Дмитрий Кузьмин представляет стихи Дмитрия Воробьёва
Геннадий Айги принадлежит к авторам, продолжать и развивать которых не так-то легко: слишком сильна и узнаваема индивидуальная поэтика и встающая за ней философия творчества. Айги работал в русской литературе полвека — и всегда стоял особняком.
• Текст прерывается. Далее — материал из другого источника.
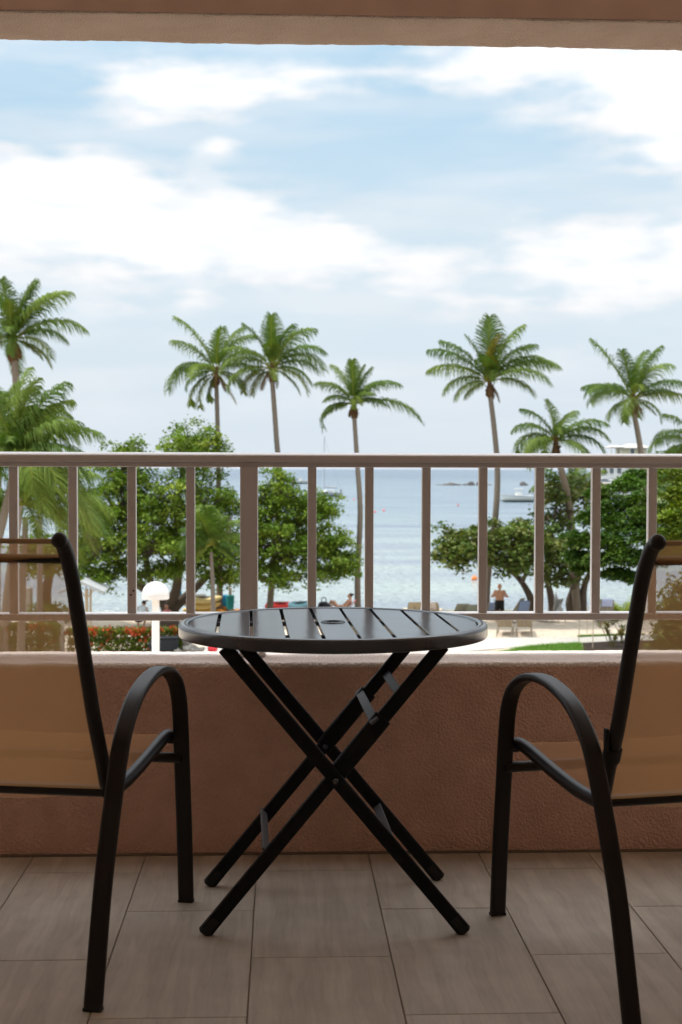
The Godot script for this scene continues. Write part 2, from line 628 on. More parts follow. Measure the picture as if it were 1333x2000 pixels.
func palm(called: String, label: String, pts: PackedVector3Array, r0: float, fronds: Array, unit: float, extra: int, sd: int, boss := true, leaf := 0.30, group := "coconut palms along the beach") -> Node3D:
	# pts: the trunk from the ground up; fronds: [start angle in degrees seen from the balcony, length in units, droop, colour]
	rng.seed = sd
	var base := pts[0]
	var o := thing(called, label, "palm tree", base, 0.0, group)
	var loc := PackedVector3Array()
	for p in pts:
		loc.append(p - base)
	loc[0].y -= 0.25
	var path := curve(loc, 12)
	var radii := PackedFloat32Array()
	for i in path.size():
		var h := float(i) / (path.size() - 1)
		radii.append(r0 * (lerpf(1.0, 0.66, h) + 0.35 * exp(-h * 14.0)) * (1.0 + 0.05 * (i % 2)))
	var b := Mb.new()
	b.tube(path, radii, 10, Vector3(0.3, 0, 1))
	part("trunk", b, M.palm_bark, o)
	var top := path[path.size() - 1]
	if boss:
		b = Mb.new()
		var nz := noise(0.9, 3, FastNoiseLite.TYPE_SIMPLEX, sd)
		b.ball(top, Vector3(r0 * 1.05, r0 * 2.0, r0 * 1.05), 9, 7, 0.5, nz)
		for k in 5:
			var a := rng.randf() * TAU
			b.tube(PackedVector3Array([top + Vector3(0, 0.05, 0), top + Vector3(cos(a) * r0 * 1.6, rng.randf_range(0.0, 0.4), sin(a) * r0 * 1.6)]), PackedFloat32Array([r0 * 0.28, r0 * 0.10]), 5)
		b.rod(top, top + Vector3(0, r0 * 4.5, 0), r0 * 0.85, 8, r0 * 0.5)
		part("crown_boss", b, M.fibre, o)
	var crown := top + Vector3(0, r0 * 3.0, 0)
	var all := fronds.duplicate()
	if boss:
		# a few dry fronds hang against the trunk
		for k in 2 + sd % 2:
			all.append([rng.randf_range(-80, -55) if k % 2 == 0 else rng.randf_range(235, 260), rng.randf_range(26, 46), 15, 4, rng.randf_range(-50, 50)])
	for k in extra:
		all.append([rng.randf_range(-10, 190), rng.randf_range(60, 110), rng.randf_range(30, 80), 0, rng.randf_range(45, 130) * (1 if k % 2 == 0 else -1)])
	for f in all:
		var yaw: float = deg_to_rad(f[4] if f.size() > 4 else rng.randf_range(-28, 28))
		var a := deg_to_rad(f[0] + rng.randf_range(-7, 7))
		var d := Vector3(cos(a) * cos(yaw), sin(a), absf(cos(a)) * sin(yaw) + 0.25 * sin(yaw))
		var col := palm_green()
		if f[0] < 15 or f[0] > 165:
			col = col.lerp(Color(0.20, 0.19, 0.05), rng.randf() * 0.6)
		if f.size() > 3 and f[3] > 0:
			col = [Color(0.24, 0.20, 0.03), Color(0.30, 0.20, 0.02), Color(0.13, 0.18, 0.03), Color(0.17, 0.105, 0.045)][f[3] - 1]
		b = Mb.new()
		add_frond(b, crown, d, f[1] * unit * rng.randf_range(0.92, 1.14) * (0.86 if absf(f[0] - 90.0) < 22.0 and boss else 1.0), f[2] * rng.randf_range(1.15, 1.6), col, 60, leaf * 1.3)
		part("frond", b, M.leaf, o)
	return o


# ---------------------------------------------------------------- broad-leaved trees

func leaf_mesh(w: float, fold := 0.18) -> ArrayMesh:
	# a pointed leaf of length one along z, folded along its midrib
	var b := Mb.new()
	var pts := [Vector3(0, 0, 0), Vector3(w, fold * w * 2.0, 0.45), Vector3(w * 0.75, fold * w * 1.5, 0.78), Vector3(0, -0.05, 1.0), Vector3(-w * 0.75, fold * w * 1.5, 0.78), Vector3(-w, fold * w * 2.0, 0.45)]
	b.shape(PackedVector3Array(pts), PackedInt32Array([0, 3, 2, 0, 2, 1, 0, 5, 4, 0, 4, 3]))
	return b.mesh()


func leaf_at(p: Vector3, size: float, tilt: float) -> Transform3D:
	var bs := Basis(Vector3.UP, rng.randf() * TAU) * Basis(Vector3.RIGHT, rng.randf_range(-tilt, tilt)) * Basis(Vector3.FORWARD, rng.randf_range(-tilt, tilt) * 0.8)
	var s := size * rng.randf_range(0.7, 1.25)
	return Transform3D(bs.scaled_local(Vector3(s, s, s)), p)


func tint(cols: Array) -> Color:
	var c: Color = cols[rng.randi() % cols.size()]
	var j := rng.randf_range(0.75, 1.25)
	return Color(c.r * j * rng.randf_range(0.85, 1.15), c.g * j, c.b * j)


func broad_tree(called: String, label: String, base: Vector3, limbs: Array, lobes: Array, clumps: int, per: int, leaf: float, clump_r: float, cols: Array, sd: int, shape_w := 0.32, tilt := 0.9, group := "") -> Node3D:
	# limbs: [path in world points, radius at the start]; lobes: [centre, radii, weight]
	rng.seed = sd
	var o := thing(called, label, "tree", base, 0.0, group)
	var b := Mb.new()
	for l in limbs:
		var path := curve(l[0], 5)
		var radii := PackedFloat32Array()
		for i in path.size():
			path[i] -= base
			var h := float(i) / (path.size() - 1)
			radii.append(l[1] * lerpf(1.0, l[2], h) * (1.0 + (0.4 * exp(-h * 9.0) if path[0].y < 0.3 else 0.0)))
		b.tube(path, radii, 8, Vector3(0.31, 0.2, 1))
	part("trunk", b, M.bark, o)
	var total := 0.0
	for l in lobes:
		total += l[2]
	var xfs := []
	var ls := []
	var tw := Mb.new()
	for l in lobes:
		var c: Vector3 = l[0] - base
		var r: Vector3 = l[1]
		var count := int(clumps * l[2] / total)
		for k in count:
			var d := Vector3(rng.randfn(), rng.randfn(), rng.randfn()).normalized()
			var q := c + d * r * pow(rng.randf_range(0.12, 1.0), 0.45)
			if k % 2 == 0:
				var s := c + (q - c) * 0.15 + Vector3(0, -r.y * 0.4, 0)
				tw.tube(PackedVector3Array([s, s.lerp(q, 0.55) + Vector3(0, -0.12, 0), q]), PackedFloat32Array([0.07, 0.045, 0.015]), 4, Vector3(0.31, 0.2, 1), false)
			var base_col := tint(cols)
			base_col = base_col * rng.randf_range(0.75, 1.25)
			q += Vector3(rng.randfn(), rng.randfn() * 0.6, rng.randfn()) * 0.28
			for m in per:
				var g := Vector3(rng.randfn() * 0.55, rng.randfn() * 0.28, rng.randfn() * 0.55) * clump_r
				g.y -= 0.25 * (g.x * g.x + g.z * g.z) / clump_r
				xfs.append(leaf_at(q + g, leaf, tilt))
				ls.append(base_col.lerp(tint(cols), 0.5))
	part("branches", tw, M.bark, o).set_meta("kind", "stuff")
	scatter("foliage", leaf_mesh(shape_w), M.leaf, xfs, ls, o)
	return o


func bush(called: String, label: String, base: Vector3, radii: Vector3, count: int, leaf: float, cols: Array, sd: int, w := 0.3, category := "bush", boxy := false, tilt := 1.1) -> Node3D:
	rng.seed = sd
	var o := thing(called, label, category, base)
	var xfs := []
	var ls := []
	for k in count:
		var p: Vector3
		if boxy:
			p = Vector3(rng.randf_range(-1, 1), rng.randf_range(0.0, 2.0), rng.randf_range(-1, 1))
			if rng.randf() < 0.6:
				p[[0, 1, 2, 2][rng.randi() % 4]] = [1.0, 1.0, 1.0, 2.0][0]
			p.y = clampf(p.y, 0, 2)
			if rng.randf() < 0.35:
				p.y = 2.0
			p = p * Vector3(radii.x, radii.y * 0.5, radii.z) + Vector3(rng.randfn(), rng.randfn(), rng.randfn()) * leaf * 0.45
		else:
			var d := Vector3(rng.randfn(), absf(rng.randfn()), rng.randfn()).normalized()
			p = d * radii * rng.randf_range(0.55, 1.0)
			p += Vector3(rng.randfn(), rng.randfn(), rng.randfn()) * leaf * 0.6
		p.y = maxf(p.y, 0.03)
		xfs.append(leaf_at(p, leaf, tilt))
		ls.append(tint(cols))
	scatter("foliage", leaf_mesh(w), M.leaf, xfs, ls, o)
	var b := Mb.new()
	for k in 9:
		var a := rng.randf() * TAU
		b.tube(PackedVector3Array([Vector3(cos(a), 0, sin(a)) * radii * 0.2 + Vector3(0, -0.1, 0), Vector3(cos(a) * 0.65, 0.7, sin(a) * 0.65) * radii]), PackedFloat32Array([0.03, 0.012]), 5)
	part("stem", b, M.bark, o)
	return o


# ---------------------------------------------------------------- people

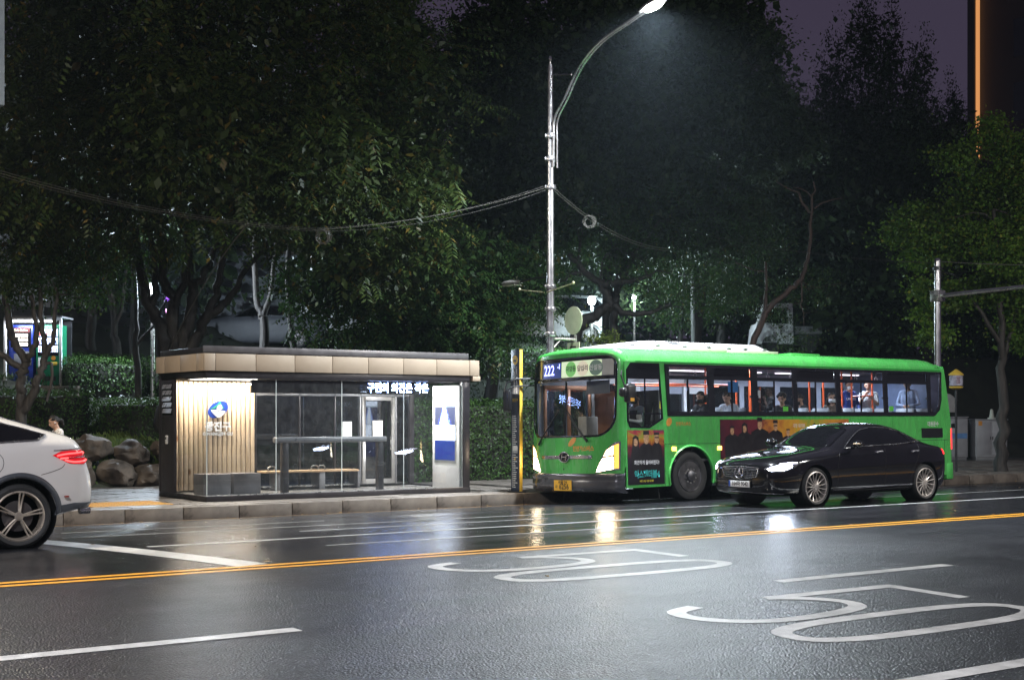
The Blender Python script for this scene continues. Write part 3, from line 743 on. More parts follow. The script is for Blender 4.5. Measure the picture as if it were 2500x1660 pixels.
text('route_number', '-1', .14, em('route_led', (.30, .33, 1.0), 5.0), hd, frontmap(1.64, 2.76, .009), bold=.006, sx=.8)
for oy, txt, c in ((1.26, '자양동', (.16, .46, .12)), (.905, '답십리', (.66, .60, .46)), (.56, '신설동', (.10, .15, .12))):
    disc(MB(), [(oy+.165*math.cos(2*math.pi*k/28), 2.69+.155*math.sin(2*math.pi*k/28)) for k in range(28)], fmap(.006), 2).build('board_circle', em('circle_%d' % int(oy*100), c, .55), lb)
    text('board_text', txt, .125, M_BLACK if oy > .7 else M_WHITE, lb, frontmap(oy, 2.69, .009), bold=.0025, sx=.9)
# lower front: bumper, chrome bar, lamps, plate
mb = MB(); g = []
ysn = [BW*k/40 for k in range(41)]; prof = [(.605, .0), (.59, .035), (.54, .045), (.50, .02), (.46, .035), (.36, .045), (.27, .02), (.22, -.06)]
for z, o in prof: g += [(FX(y, max(z, .62), o)[0], y, z) for y in ysn]
mb.add(g, [(j*41+i, j*41+i+1, (j+1)*41+i+1, (j+1)*41+i) for j in range(7) for i in range(40)])
M_BUMP = pm('bumper_grey', (.11, .11, .12), .22, .5, var=.2, vs=3, coat=.5)
mb.build('bumper', M_BUMP, bus, smooth=60)
cb = strip(.62, 2.20, .895, .965, .014, 'chrome_bar', M_CHROME, bus, thick=.012)
EY, EZ = 1.41, .93
oval = [(EY+.155*math.cos(2*math.pi*k/32), EZ+.10*math.sin(2*math.pi*k/32)) for k in range(32)]
eb = disc(MB(), oval, fmap(.02), 2).build('emblem', M_BLACKG, cb)
MB().tube([FX(y, z, .022) for y, z in oval], .012, 8, closed=True).build('emblem_ring', M_CHROME, cb)
for a, b in (((.085, -.05), (.045, .07)), ((-.05, -.07), (-.085, .05)), ((.065, .0), (-.065, .005))):
    MB().tube([FX(EY+a[0], EZ+a[1], .026), FX(EY+(a[0]+b[0])/2, EZ+(a[1]+b[1])/2, .028), FX(EY+b[0], EZ+b[1], .026)], .011, 6).build('emblem_stroke', M_CHROME, cb)
M_ORG = pm('sticker_orange', (.62, .26, .04), .4, var=.15)
disc(MB(), [(1.17+.12*math.cos(a)*1.0-.03*math.sin(a), 1.235+.075*math.sin(a)*1.1-.045*math.cos(a)) for a in [2*math.pi*k/24 for k in range(24)]], fmap(.004), 3).build('leaf_sticker', M_ORG, bus)
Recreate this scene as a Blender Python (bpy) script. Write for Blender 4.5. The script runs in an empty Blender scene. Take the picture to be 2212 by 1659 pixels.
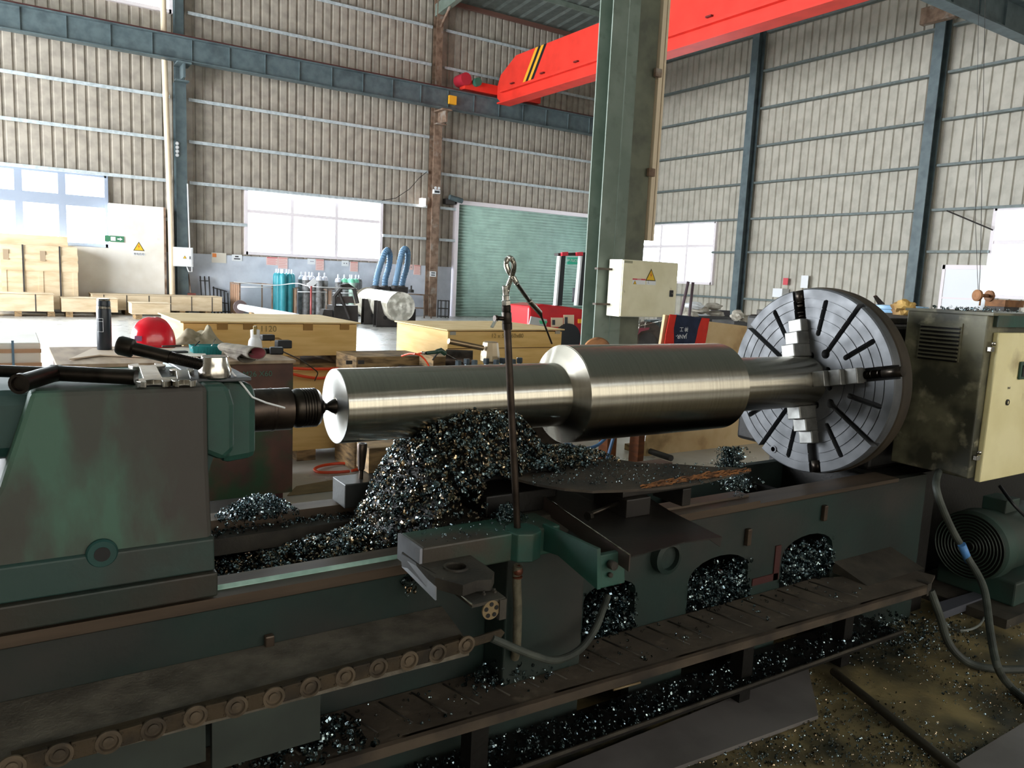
import bpy, bmesh, math, random
from mathutils import Vector, Matrix, noise
random.seed(7)
PI = math.pi
scn = bpy.context.scene
COL = scn.collection

# ------------------------------------------------------------ camera
F_PX, YAW, PITCH, ROLL, CZ = 1657.94, math.radians(33.3562), math.radians(7.83996), math.radians(-2.68467), 1.6
fw = Vector((math.sin(YAW)*math.cos(PITCH), math.cos(YAW)*math.cos(PITCH), -math.sin(PITCH)))
r0 = Vector((math.cos(YAW), -math.sin(YAW), 0)); d0 = fw.cross(r0)
rt = math.cos(ROLL)*r0 + math.sin(ROLL)*d0
dn = -math.sin(ROLL)*r0 + math.cos(ROLL)*d0
cam_data = bpy.data.cameras.new('camera'); cam = bpy.data.objects.new('camera', cam_data); COL.objects.link(cam)
cam.matrix_world = Matrix(((rt.x, -dn.x, -fw.x, 0), (rt.y, -dn.y, -fw.y, 0), (rt.z, -dn.z, -fw.z, CZ), (0, 0, 0, 1)))
cam_data.sensor_width = 36; cam_data.lens = 36*F_PX/2212; cam_data.clip_start = .05; cam_data.clip_end = 300
scn.camera = cam

# ------------------------------------------------------------ daylight and exposure
scn.view_settings.view_transform = 'Standard'; scn.view_settings.look = 'None'
scn.view_settings.gamma = 1; scn.view_settings.use_curve_mapping = False
scn.view_settings.exposure = 0.12
w = bpy.data.worlds.new('sky'); scn.world = w; w.use_nodes = True
bg = w.node_tree.nodes['Background']
bg.inputs[0].default_value = (.86, .93, 1, 1); bg.inputs[1].default_value = 9.0

def window_light(name, loc, rot, sx, sy, power, col=(.92, .96, 1)):
    """daylight entering through one of the hall's window openings"""
    l = bpy.data.lights.new(name, 'AREA'); l.shape = 'RECTANGLE'; l.size = sx; l.size_y = sy
    l.energy = power; l.color = col
    o = bpy.data.objects.new(name, l); o.location = loc; o.rotation_euler = rot; COL.objects.link(o); return o
window_light('daylight_door_left', (-11.8, 16, 3.6), (0, -PI/2, 0), 6.8, 17, 5600)
window_light('daylight_window_left', (-3.5, 27.12, 3.05), (-PI/2, 0, 0), 11.8, 2, 1500)
window_light('daylight_window_centre', (9.2, 27.12, 3.1), (-PI/2, 0, 0), 4.8, 2, 360)

# ------------------------------------------------------------ helpers
def A(px, py, ax, v):
    """world point on the plane ax=v seen at photo pixel (px,py)"""
    d = fw + (px-1106)/F_PX*rt + (py-829.5)/F_PX*dn
    i = 'xyz'.index(ax); c = Vector((0, 0, CZ)); return c + d*((v-c[i])/d[i])

def hexc(h):
    h = h.lstrip('#'); c = [int(h[i:i+2], 16)/255 for i in (0, 2, 4)]
    return tuple((x/12.92 if x <= .04045 else ((x+.055)/1.055)**2.4) for x in c)+(1,)

MATS = {}
def mat(name, col, rough=.6, metal=0., col2=None, scale=6., lo=.4, hi=.65, bump=0., bscale=60., spec=.5, stretch=None, detail=6, aniso=0, col3=None, s3=2., lo3=.55, hi3=.7, coat=0, rvar=0):
    if name in MATS: return MATS[name]
    m = bpy.data.materials.new(name); m.use_nodes = True; MATS[name] = m
    nt = m.node_tree; n = nt.nodes; L = nt.links; p = n['Principled BSDF']
    p.inputs['Base Color'].default_value = hexc(col); p.inputs['Roughness'].default_value = rough
    p.inputs['Metallic'].default_value = metal; p.inputs['Specular IOR Level'].default_value = spec
    if coat: p.inputs['Coat Weight'].default_value = coat; p.inputs['Coat Roughness'].default_value = .1
    tc = n.new('ShaderNodeTexCoord'); src = tc.outputs['Object']
    if stretch:
        mp = n.new('ShaderNodeMapping'); mp.inputs['Scale'].default_value = stretch; L.new(src, mp.inputs[0]); src = mp.outputs[0]
    def noi(s, d=6):
        t = n.new('ShaderNodeTexNoise'); t.inputs['Scale'].default_value = s; t.inputs['Detail'].default_value = d; L.new(src, t.inputs['Vector']); return t.outputs['Fac']
    def ramp(f, a, b):
        r = n.new('ShaderNodeMapRange'); r.inputs[1].default_value = a; r.inputs[2].default_value = b; L.new(f, r.inputs[0]); return r.outputs[0]
    if col2:
        f = ramp(noi(scale, detail), lo, hi)
        mx = n.new('ShaderNodeMix'); mx.data_type = 'RGBA'; L.new(f, mx.inputs['Factor'])
        mx.inputs['A'].default_value = hexc(col); mx.inputs['B'].default_value = hexc(col2); out = mx.outputs['Result']
        if col3:
            f3 = ramp(noi(s3, 8), lo3, hi3); m2 = n.new('ShaderNodeMix'); m2.data_type = 'RGBA'; L.new(f3, m2.inputs['Factor'])
            L.new(out, m2.inputs['A']); m2.inputs['B'].default_value = hexc(col3); out = m2.outputs['Result']
        L.new(out, p.inputs['Base Color'])
    if rvar:
        a = n.new('ShaderNodeMapRange'); L.new(noi(scale*2), a.inputs[0]); a.inputs[1].default_value = .3; a.inputs[2].default_value = .7
        a.inputs[3].default_value = max(rough-rvar, .03); a.inputs[4].default_value = rough+rvar; L.new(a.outputs[0], p.inputs['Roughness'])
    if bump:
        b = n.new('ShaderNodeBump'); b.inputs['Strength'].default_value = bump; b.inputs['Distance'].default_value = .004
        L.new(noi(bscale, 8), b.inputs['Height']); L.new(b.outputs[0], p.inputs['Normal'])
    if aniso:
        p.inputs['Anisotropic'].default_value = aniso; p.inputs['Anisotropic Rotation'].default_value = .25
        tg = n.new('ShaderNodeTangent'); tg.direction_type = 'RADIAL'; tg.axis = 'X'; L.new(tg.outputs[0], p.inputs['Tangent'])
    return m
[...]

Правда, за последние два десятилетия свое место рядом прочно заняли неяркий, но глубокий дар Юрия Милоравы, сильнее сдвинувшегося в сторону сюрреализма и сконцентрировавшего размашистые полотна Айги до исключительно герметичных миниатюр, поэзия Наталии Азаровой, в области эстетической проблематики сделавшей еще один шаг в направлении западного модернистского опыта, но в то же время более интенсивно эксплуатирующей введенные в активное употребление футуристами паронимические структуры, творчество Сергея Завьялова, у которого опыт Айги специфически преломлен вдумчивым интересом к античной просодии и античному мировосприятию, а характерные пробелы, пустоты в текстах из окон, открытых для невербального экстатического переживания (так у Айги), превращаются в зияния, иконические символы утраты (можно сказать, что Завьялов достраивает оборотную, темную сторону сияющего поэтического облика Айги). Но называть эти заметные и заметно отстоящие друг от друга явления «школой Айги» не приходится.
Совершенно особые условия для складывания такой школы имеются, однако, в Чебоксарах, где место Айги осмысляется (в том числе и русскоязычной частью литературного сообщества) совершенно иначе, чем где бы то ни было еще: не как классика «боковой», решительно противопоставленной постакмеистическому мэйнстриму линии русского стиха, а как родоначальника основного канона, деятеля, нанесшего Чувашию на мировую литературную карту. Поэтому именно здесь становится возможным понимание идиолекта Айги как основы нового национального поэтического языка, на котором — как на пушкинском языке — никому не зазорно писать впредь.
Стихи Дмитрия Воробьева в этом отношении очень выразительны — именно потому, что в них совершенно снята идея отклонения, нарушения языковой нормы. В поэтическом инструментарии Айги Воробьев выделяет индивидуальное (факультативное), чтобы от него отказаться (словесные деформации и сращения, авторская пунктуация), и сущностное, каноническое, подлежащее воспроизведению: ослабленные синтаксические связи, преобладание номинации над предикацией (а уж если глагол, то, по возможности, не в личной форме), лексическая аскеза, окна-пробелы-просветы. Воробьев не то чтобы конспектирует Айги — скорее, обозначает контуры и силуэты. Манера Воробьева отчасти напоминает в этом отношении поэзию Татьяны Данильянц, связанную определенными перекличками и с Айги, но переводящую в контурно-силуэтный план (книга Данильянц недаром называется «Белое»), скорее, верлибрическую традицию 1980-х (Карен Джангиров и др.). Предметно-тематический репертуар Воробьева столь же ограничен, сколь и словарь, — и в этом тоже можно видеть идеологическую подоплеку (идея творчества как смирения была не чужда Айги — а Воробьев и вовсе готов полностью отшелушить иронические коннотации от старой метафоры «столпничество стиля»), — тем любопытнее, что при всем том ему удается не только говорить, но и сказать.